Repeat exactly the lines from the start of the material below up to and including the "COL = sc.collection" line.

◆ ◆ ◆

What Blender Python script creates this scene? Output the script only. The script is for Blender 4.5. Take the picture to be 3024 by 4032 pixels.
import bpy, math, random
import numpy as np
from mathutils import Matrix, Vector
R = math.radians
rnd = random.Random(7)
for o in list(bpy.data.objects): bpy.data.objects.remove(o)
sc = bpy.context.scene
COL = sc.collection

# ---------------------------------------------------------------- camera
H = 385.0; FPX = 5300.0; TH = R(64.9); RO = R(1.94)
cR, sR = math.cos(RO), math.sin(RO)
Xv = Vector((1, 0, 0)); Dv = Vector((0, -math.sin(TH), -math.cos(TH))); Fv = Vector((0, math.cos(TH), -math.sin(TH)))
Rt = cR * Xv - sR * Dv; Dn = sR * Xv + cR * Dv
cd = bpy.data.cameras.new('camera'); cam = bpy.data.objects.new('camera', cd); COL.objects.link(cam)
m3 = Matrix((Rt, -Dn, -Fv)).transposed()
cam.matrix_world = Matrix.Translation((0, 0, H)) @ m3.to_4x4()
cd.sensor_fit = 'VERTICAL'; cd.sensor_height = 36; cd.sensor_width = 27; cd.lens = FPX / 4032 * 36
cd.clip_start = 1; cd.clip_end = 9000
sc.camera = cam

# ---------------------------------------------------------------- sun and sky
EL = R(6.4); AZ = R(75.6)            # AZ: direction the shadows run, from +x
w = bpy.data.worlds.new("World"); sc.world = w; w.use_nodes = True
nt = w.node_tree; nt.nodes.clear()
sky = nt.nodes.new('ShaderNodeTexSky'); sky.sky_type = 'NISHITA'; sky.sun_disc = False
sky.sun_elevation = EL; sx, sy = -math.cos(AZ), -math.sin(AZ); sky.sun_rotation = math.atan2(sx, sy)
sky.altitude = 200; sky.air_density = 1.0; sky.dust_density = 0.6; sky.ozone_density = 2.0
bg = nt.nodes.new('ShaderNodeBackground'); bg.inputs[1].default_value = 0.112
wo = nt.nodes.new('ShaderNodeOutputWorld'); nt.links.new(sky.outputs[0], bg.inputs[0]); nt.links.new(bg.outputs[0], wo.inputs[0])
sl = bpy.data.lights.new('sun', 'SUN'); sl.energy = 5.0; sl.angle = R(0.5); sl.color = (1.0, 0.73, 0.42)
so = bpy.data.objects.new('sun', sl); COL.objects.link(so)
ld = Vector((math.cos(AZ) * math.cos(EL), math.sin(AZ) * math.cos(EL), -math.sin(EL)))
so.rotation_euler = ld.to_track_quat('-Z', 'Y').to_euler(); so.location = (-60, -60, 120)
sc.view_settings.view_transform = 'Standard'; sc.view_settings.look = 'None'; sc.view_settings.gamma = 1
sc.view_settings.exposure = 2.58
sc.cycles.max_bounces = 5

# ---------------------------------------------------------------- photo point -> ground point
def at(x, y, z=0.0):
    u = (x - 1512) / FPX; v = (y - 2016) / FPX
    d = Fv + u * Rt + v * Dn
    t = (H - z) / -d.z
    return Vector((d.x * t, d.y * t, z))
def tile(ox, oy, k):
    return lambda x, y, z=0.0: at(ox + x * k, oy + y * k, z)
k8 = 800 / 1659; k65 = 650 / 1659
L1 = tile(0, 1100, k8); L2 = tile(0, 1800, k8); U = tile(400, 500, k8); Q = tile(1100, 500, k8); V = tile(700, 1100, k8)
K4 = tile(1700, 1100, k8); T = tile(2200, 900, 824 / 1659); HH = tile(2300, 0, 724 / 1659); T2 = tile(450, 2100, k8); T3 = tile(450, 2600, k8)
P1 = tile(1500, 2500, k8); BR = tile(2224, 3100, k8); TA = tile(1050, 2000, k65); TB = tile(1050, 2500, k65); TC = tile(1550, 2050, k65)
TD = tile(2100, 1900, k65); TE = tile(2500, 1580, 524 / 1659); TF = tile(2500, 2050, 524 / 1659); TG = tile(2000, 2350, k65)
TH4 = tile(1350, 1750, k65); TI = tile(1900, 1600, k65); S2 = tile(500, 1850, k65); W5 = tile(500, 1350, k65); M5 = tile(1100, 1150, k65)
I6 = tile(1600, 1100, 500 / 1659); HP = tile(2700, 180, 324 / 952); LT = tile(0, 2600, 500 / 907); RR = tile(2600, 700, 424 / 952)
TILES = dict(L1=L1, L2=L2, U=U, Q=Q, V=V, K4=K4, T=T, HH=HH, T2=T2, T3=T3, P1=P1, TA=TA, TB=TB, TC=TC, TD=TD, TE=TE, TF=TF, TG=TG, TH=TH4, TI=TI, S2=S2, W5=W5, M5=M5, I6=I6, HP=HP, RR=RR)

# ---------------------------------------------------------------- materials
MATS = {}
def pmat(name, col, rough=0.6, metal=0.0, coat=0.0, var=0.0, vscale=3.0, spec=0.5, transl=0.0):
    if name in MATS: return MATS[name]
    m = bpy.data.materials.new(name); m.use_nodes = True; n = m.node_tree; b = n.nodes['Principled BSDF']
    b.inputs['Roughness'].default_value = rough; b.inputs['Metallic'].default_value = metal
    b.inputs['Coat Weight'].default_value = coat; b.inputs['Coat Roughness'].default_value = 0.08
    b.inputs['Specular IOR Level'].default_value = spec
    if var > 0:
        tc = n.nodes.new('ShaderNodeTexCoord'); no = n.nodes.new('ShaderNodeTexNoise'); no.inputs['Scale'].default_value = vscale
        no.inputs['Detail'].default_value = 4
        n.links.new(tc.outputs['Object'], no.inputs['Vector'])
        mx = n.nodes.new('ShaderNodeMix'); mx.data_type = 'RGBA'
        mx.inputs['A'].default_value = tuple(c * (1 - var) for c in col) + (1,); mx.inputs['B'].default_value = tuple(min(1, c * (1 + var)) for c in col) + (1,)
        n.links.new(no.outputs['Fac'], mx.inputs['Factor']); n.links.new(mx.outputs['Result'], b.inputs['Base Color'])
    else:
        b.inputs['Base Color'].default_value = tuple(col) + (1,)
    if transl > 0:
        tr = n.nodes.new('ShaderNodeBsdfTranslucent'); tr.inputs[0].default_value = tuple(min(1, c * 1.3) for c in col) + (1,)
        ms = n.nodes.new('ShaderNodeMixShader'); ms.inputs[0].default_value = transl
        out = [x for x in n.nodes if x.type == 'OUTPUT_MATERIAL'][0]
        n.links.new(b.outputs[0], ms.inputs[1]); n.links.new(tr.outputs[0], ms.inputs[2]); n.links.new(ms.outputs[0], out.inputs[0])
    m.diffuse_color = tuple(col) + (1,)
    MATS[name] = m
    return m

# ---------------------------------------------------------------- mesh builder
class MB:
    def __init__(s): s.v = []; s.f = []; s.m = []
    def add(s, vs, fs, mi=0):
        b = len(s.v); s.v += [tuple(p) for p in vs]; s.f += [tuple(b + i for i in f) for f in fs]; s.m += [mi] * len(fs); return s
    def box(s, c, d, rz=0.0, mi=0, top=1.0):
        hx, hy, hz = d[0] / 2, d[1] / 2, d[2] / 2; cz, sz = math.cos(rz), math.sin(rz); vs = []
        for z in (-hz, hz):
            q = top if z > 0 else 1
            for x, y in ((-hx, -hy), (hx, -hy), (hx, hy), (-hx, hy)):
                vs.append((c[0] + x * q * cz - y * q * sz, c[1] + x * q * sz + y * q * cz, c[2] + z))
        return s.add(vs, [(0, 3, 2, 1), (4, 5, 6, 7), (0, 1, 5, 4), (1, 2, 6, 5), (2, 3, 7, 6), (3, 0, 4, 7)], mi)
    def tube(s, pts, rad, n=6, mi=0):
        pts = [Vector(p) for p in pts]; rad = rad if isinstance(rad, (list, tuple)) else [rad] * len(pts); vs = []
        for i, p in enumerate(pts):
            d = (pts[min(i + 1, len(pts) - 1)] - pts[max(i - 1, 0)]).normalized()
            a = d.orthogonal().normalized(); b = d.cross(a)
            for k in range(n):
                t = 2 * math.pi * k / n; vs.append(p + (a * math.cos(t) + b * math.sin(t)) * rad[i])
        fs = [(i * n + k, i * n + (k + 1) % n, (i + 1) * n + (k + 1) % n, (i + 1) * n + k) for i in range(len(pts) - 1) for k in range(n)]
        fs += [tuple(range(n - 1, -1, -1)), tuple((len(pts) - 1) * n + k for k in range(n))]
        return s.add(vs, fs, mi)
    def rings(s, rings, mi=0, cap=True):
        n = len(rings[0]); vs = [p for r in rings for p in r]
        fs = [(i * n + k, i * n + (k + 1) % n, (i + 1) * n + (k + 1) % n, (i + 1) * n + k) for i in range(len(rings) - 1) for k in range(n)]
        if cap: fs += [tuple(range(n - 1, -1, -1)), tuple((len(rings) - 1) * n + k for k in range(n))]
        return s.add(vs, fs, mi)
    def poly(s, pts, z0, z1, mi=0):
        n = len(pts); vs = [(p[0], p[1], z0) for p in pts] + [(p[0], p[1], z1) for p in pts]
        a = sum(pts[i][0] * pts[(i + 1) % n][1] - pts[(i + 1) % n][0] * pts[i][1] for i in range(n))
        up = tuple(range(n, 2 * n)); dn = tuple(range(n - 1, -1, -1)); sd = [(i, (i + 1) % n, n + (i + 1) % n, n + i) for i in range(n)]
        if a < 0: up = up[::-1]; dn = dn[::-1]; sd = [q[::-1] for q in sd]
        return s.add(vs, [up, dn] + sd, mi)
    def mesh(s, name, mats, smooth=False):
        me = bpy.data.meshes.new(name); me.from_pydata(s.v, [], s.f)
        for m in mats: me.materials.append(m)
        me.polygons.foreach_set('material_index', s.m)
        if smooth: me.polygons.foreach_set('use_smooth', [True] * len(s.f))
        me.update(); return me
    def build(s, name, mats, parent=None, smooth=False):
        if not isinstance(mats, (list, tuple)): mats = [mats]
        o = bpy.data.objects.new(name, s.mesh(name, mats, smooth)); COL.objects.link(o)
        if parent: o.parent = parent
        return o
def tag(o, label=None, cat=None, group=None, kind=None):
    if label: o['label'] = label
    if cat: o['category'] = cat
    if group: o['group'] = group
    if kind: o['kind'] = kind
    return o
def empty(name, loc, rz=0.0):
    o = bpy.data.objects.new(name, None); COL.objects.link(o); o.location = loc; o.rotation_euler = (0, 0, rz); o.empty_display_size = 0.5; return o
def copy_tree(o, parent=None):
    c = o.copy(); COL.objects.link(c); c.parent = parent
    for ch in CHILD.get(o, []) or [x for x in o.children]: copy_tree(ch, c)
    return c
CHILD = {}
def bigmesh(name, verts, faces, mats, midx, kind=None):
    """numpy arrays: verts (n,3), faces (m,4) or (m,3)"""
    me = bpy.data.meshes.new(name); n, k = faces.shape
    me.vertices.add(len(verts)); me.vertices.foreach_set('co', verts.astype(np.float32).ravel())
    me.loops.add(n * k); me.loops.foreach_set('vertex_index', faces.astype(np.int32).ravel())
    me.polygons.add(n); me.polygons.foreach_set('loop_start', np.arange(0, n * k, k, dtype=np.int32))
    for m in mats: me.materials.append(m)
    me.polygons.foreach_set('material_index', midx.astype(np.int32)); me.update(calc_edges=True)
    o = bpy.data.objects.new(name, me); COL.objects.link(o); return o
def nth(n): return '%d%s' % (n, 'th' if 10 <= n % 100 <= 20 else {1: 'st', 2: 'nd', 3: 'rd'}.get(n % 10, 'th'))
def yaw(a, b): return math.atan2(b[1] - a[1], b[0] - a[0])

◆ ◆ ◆

* RESULT OF THIS EXERCISE:
What Blender Python script creates this scene? Output the script only. The script is for Blender 4.5. Take the picture to be 3024 by 4032 pixels.
import bpy, math, random
import numpy as np
from mathutils import Matrix, Vector
R = math.radians
rnd = random.Random(7)
for o in list(bpy.data.objects): bpy.data.objects.remove(o)
sc = bpy.context.scene
COL = sc.collection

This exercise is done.